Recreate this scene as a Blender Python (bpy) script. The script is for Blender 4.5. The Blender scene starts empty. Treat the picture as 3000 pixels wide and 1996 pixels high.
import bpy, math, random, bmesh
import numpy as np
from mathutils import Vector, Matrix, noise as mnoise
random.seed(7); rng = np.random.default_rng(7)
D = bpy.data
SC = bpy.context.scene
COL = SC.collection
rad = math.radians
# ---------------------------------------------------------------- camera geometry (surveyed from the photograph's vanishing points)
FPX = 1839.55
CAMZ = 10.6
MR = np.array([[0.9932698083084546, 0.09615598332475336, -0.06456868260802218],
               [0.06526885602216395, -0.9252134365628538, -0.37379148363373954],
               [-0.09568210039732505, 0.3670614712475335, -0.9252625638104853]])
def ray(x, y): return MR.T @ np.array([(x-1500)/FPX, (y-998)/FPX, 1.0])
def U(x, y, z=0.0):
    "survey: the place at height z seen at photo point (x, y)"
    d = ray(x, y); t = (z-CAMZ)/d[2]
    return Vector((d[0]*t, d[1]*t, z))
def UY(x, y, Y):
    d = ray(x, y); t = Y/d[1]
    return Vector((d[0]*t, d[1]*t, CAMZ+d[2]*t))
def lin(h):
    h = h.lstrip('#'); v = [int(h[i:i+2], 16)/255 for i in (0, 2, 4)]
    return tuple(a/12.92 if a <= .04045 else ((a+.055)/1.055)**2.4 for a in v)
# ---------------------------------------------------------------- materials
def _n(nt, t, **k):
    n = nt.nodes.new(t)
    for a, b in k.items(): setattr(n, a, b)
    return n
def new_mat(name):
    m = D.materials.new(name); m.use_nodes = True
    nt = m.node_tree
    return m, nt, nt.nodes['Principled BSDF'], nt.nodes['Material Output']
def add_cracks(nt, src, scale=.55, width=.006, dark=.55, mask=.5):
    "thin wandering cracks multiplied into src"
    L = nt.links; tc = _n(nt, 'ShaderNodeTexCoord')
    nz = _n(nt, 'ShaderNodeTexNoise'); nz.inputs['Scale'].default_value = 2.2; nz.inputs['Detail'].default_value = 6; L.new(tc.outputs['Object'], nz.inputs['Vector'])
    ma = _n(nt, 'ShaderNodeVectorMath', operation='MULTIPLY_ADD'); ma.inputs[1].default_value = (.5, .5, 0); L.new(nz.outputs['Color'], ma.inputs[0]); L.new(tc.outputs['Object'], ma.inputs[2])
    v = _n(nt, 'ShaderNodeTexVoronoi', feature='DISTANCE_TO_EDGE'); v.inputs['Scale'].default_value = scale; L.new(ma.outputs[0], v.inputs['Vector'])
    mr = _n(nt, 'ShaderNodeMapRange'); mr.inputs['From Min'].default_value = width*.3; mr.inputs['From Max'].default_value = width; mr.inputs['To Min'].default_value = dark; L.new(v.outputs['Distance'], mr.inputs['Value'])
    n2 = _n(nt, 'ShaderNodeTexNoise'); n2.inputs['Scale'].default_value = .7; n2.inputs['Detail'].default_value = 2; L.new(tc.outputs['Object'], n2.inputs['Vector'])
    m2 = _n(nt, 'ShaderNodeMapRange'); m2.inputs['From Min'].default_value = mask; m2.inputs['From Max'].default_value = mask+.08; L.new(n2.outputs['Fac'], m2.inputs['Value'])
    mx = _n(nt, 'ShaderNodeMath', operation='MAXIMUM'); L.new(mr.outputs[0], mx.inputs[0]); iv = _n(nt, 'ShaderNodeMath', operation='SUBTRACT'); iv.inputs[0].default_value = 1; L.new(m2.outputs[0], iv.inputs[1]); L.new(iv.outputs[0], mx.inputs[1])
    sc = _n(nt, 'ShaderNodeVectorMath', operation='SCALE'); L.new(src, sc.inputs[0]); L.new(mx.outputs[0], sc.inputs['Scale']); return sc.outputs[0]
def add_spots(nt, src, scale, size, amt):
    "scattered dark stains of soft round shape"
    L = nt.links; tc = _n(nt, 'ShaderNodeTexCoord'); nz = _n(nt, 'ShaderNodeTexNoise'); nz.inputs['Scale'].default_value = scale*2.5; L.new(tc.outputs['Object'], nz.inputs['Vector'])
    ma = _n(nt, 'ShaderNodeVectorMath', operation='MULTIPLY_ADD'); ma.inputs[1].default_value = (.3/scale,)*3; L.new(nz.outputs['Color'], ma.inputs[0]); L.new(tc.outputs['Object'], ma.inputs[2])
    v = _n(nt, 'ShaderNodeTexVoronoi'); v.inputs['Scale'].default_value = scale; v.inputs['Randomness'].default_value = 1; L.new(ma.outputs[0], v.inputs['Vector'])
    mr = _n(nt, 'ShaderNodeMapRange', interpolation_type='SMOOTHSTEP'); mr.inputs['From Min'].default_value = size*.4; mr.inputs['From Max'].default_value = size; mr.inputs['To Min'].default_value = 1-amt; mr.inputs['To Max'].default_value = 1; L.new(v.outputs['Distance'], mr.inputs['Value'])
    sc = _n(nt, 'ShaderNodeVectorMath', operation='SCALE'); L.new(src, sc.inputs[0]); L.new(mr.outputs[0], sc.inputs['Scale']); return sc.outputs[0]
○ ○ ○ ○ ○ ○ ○
__Exercise objective__:
Quote the data above in full, changing nothing.

__Response__:
Recreate this scene as a Blender Python (bpy) script. The script is for Blender 4.5. The Blender scene starts empty. Treat the picture as 3000 pixels wide and 1996 pixels high.
import bpy, math, random, bmesh
import numpy as np
from mathutils import Vector, Matrix, noise as mnoise
random.seed(7); rng = np.random.default_rng(7)
D = bpy.data
SC = bpy.context.scene
COL = SC.collection
rad = math.radians
# ---------------------------------------------------------------- camera geometry (surveyed from the photograph's vanishing points)
FPX = 1839.55
CAMZ = 10.6
MR = np.array([[0.9932698083084546, 0.09615598332475336, -0.06456868260802218],
               [0.06526885602216395, -0.9252134365628538, -0.37379148363373954],
               [-0.09568210039732505, 0.3670614712475335, -0.9252625638104853]])
def ray(x, y): return MR.T @ np.array([(x-1500)/FPX, (y-998)/FPX, 1.0])
def U(x, y, z=0.0):
    "survey: the place at height z seen at photo point (x, y)"
    d = ray(x, y); t = (z-CAMZ)/d[2]
    return Vector((d[0]*t, d[1]*t, z))
def UY(x, y, Y):
    d = ray(x, y); t = Y/d[1]
    return Vector((d[0]*t, d[1]*t, CAMZ+d[2]*t))
def lin(h):
    h = h.lstrip('#'); v = [int(h[i:i+2], 16)/255 for i in (0, 2, 4)]
    return tuple(a/12.92 if a <= .04045 else ((a+.055)/1.055)**2.4 for a in v)
# ---------------------------------------------------------------- materials
def _n(nt, t, **k):
    n = nt.nodes.new(t)
    for a, b in k.items(): setattr(n, a, b)
    return n
def new_mat(name):
    m = D.materials.new(name); m.use_nodes = True
    nt = m.node_tree
    return m, nt, nt.nodes['Principled BSDF'], nt.nodes['Material Output']
def add_cracks(nt, src, scale=.55, width=.006, dark=.55, mask=.5):
    "thin wandering cracks multiplied into src"
    L = nt.links; tc = _n(nt, 'ShaderNodeTexCoord')
    nz = _n(nt, 'ShaderNodeTexNoise'); nz.inputs['Scale'].default_value = 2.2; nz.inputs['Detail'].default_value = 6; L.new(tc.outputs['Object'], nz.inputs['Vector'])
    ma = _n(nt, 'ShaderNodeVectorMath', operation='MULTIPLY_ADD'); ma.inputs[1].default_value = (.5, .5, 0); L.new(nz.outputs['Color'], ma.inputs[0]); L.new(tc.outputs['Object'], ma.inputs[2])
    v = _n(nt, 'ShaderNodeTexVoronoi', feature='DISTANCE_TO_EDGE'); v.inputs['Scale'].default_value = scale; L.new(ma.outputs[0], v.inputs['Vector'])
    mr = _n(nt, 'ShaderNodeMapRange'); mr.inputs['From Min'].default_value = width*.3; mr.inputs['From Max'].default_value = width; mr.inputs['To Min'].default_value = dark; L.new(v.outputs['Distance'], mr.inputs['Value'])
    n2 = _n(nt, 'ShaderNodeTexNoise'); n2.inputs['Scale'].default_value = .7; n2.inputs['Detail'].default_value = 2; L.new(tc.outputs['Object'], n2.inputs['Vector'])
    m2 = _n(nt, 'ShaderNodeMapRange'); m2.inputs['From Min'].default_value = mask; m2.inputs['From Max'].default_value = mask+.08; L.new(n2.outputs['Fac'], m2.inputs['Value'])
    mx = _n(nt, 'ShaderNodeMath', operation='MAXIMUM'); L.new(mr.outputs[0], mx.inputs[0]); iv = _n(nt, 'ShaderNodeMath', operation='SUBTRACT'); iv.inputs[0].default_value = 1; L.new(m2.outputs[0], iv.inputs[1]); L.new(iv.outputs[0], mx.inputs[1])
    sc = _n(nt, 'ShaderNodeVectorMath', operation='SCALE'); L.new(src, sc.inputs[0]); L.new(mx.outputs[0], sc.inputs['Scale']); return sc.outputs[0]
def add_spots(nt, src, scale, size, amt):
    "scattered dark stains of soft round shape"
    L = nt.links; tc = _n(nt, 'ShaderNodeTexCoord'); nz = _n(nt, 'ShaderNodeTexNoise'); nz.inputs['Scale'].default_value = scale*2.5; L.new(tc.outputs['Object'], nz.inputs['Vector'])
    ma = _n(nt, 'ShaderNodeVectorMath', operation='MULTIPLY_ADD'); ma.inputs[1].default_value = (.3/scale,)*3; L.new(nz.outputs['Color'], ma.inputs[0]); L.new(tc.outputs['Object'], ma.inputs[2])
    v = _n(nt, 'ShaderNodeTexVoronoi'); v.inputs['Scale'].default_value = scale; v.inputs['Randomness'].default_value = 1; L.new(ma.outputs[0], v.inputs['Vector'])
    mr = _n(nt, 'ShaderNodeMapRange', interpolation_type='SMOOTHSTEP'); mr.inputs['From Min'].default_value = size*.4; mr.inputs['From Max'].default_value = size; mr.inputs['To Min'].default_value = 1-amt; mr.inputs['To Max'].default_value = 1; L.new(v.outputs['Distance'], mr.inputs['Value'])
    sc = _n(nt, 'ShaderNodeVectorMath', operation='SCALE'); L.new(src, sc.inputs[0]); L.new(mr.outputs[0], sc.inputs['Scale']); return sc.outputs[0]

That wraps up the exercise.